#### EXERCISE DIRECTIONS:
Search the data below for the word "scene" and copy each line that holds it.

#### DATA BLOCK:
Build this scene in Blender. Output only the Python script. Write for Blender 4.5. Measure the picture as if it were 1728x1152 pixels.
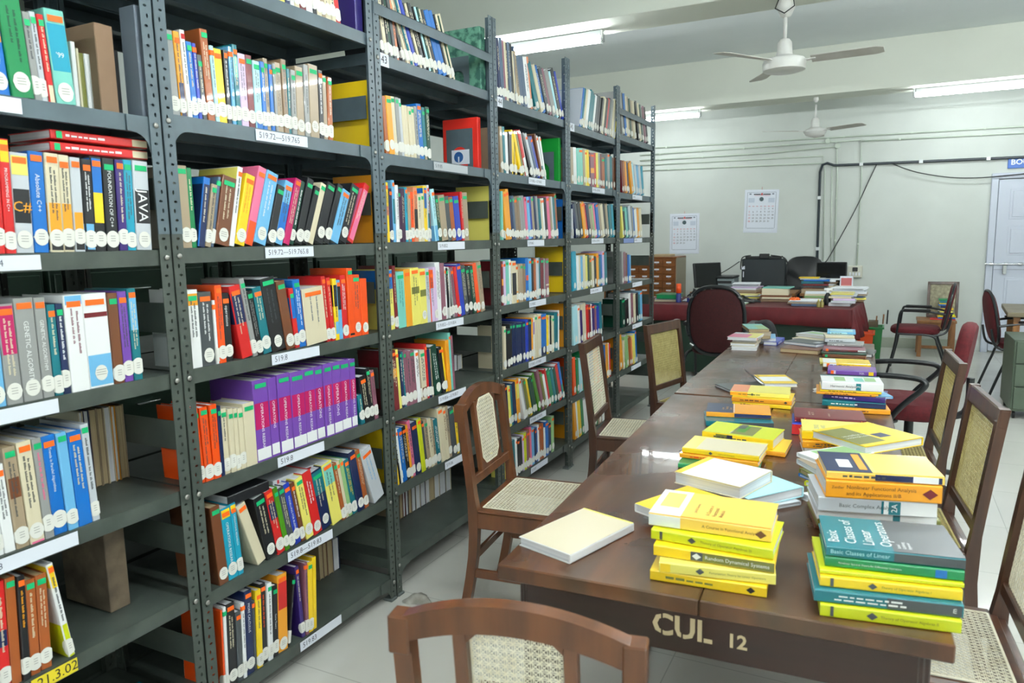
import bpy, math, random
from mathutils import Vector, Matrix
random.seed(7)
C = bpy.context.scene.collection
for o in list(bpy.data.objects): bpy.data.objects.remove(o)

# ---------------------------------------------------------------- camera
FPX = 1239.06
CAMP = Vector((0, 0, 1.4706))
def cam_axes(yaw=.46916, pitch=.139514, roll=-.0194042):
    cy, sy, cp, sp = math.cos(yaw), math.sin(yaw), math.cos(pitch), math.sin(pitch)
    f = Vector((-sy*cp, cy*cp, -sp)); r = Vector((cy, sy, 0)); u = r.cross(f)
    cr, sr = math.cos(roll), math.sin(roll)
    return cr*r+sr*u, -sr*r+cr*u, f
RX, UX, FW = cam_axes()
cam = bpy.data.cameras.new('camera'); camo = bpy.data.objects.new('camera', cam); C.objects.link(camo)
camo.matrix_world = Matrix(((RX[0], UX[0], -FW[0], CAMP[0]), (RX[1], UX[1], -FW[1], CAMP[1]), (RX[2], UX[2], -FW[2], CAMP[2]), (0, 0, 0, 1)))
cam.sensor_width = 36; cam.lens = FPX/1728*36; cam.clip_start = .05
bpy.context.scene.camera = camo
cam.dof.use_dof = True; cam.dof.focus_distance = 3.6; cam.dof.aperture_fstop = 5.6
# measuring helpers: where a sight line of the survey photograph meets a real plane
def ray(x, y): return FW+RX*((x-864)/FPX)-UX*((y-576)/FPX)
def atz(x, y, z): d = ray(x, y); return CAMP+d*((z-CAMP.z)/d.z)
def atY(x, y, Y): d = ray(x, y); return CAMP+d*(Y/d.y)
def atX(x, y, X): d = ray(x, y); return CAMP+d*(X/d.x)
def proj(P):
    d = Vector(P)-CAMP; z = d.dot(FW); return 864+FPX*d.dot(RX)/z, 576-FPX*d.dot(UX)/z
def bis(fn, lo, hi, target):
    s = fn(hi) > fn(lo)
    for _ in range(40):
        m = (lo+hi)/2
        if (fn(m) < target) == s: lo = m
        else: hi = m
    return (lo+hi)/2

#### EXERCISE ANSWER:
Build this scene in Blender. Output only the Python script. Write for Blender 4.5. Measure the picture as if it were 1728x1152 pixels.
C = bpy.context.scene.collection
bpy.context.scene.camera = camo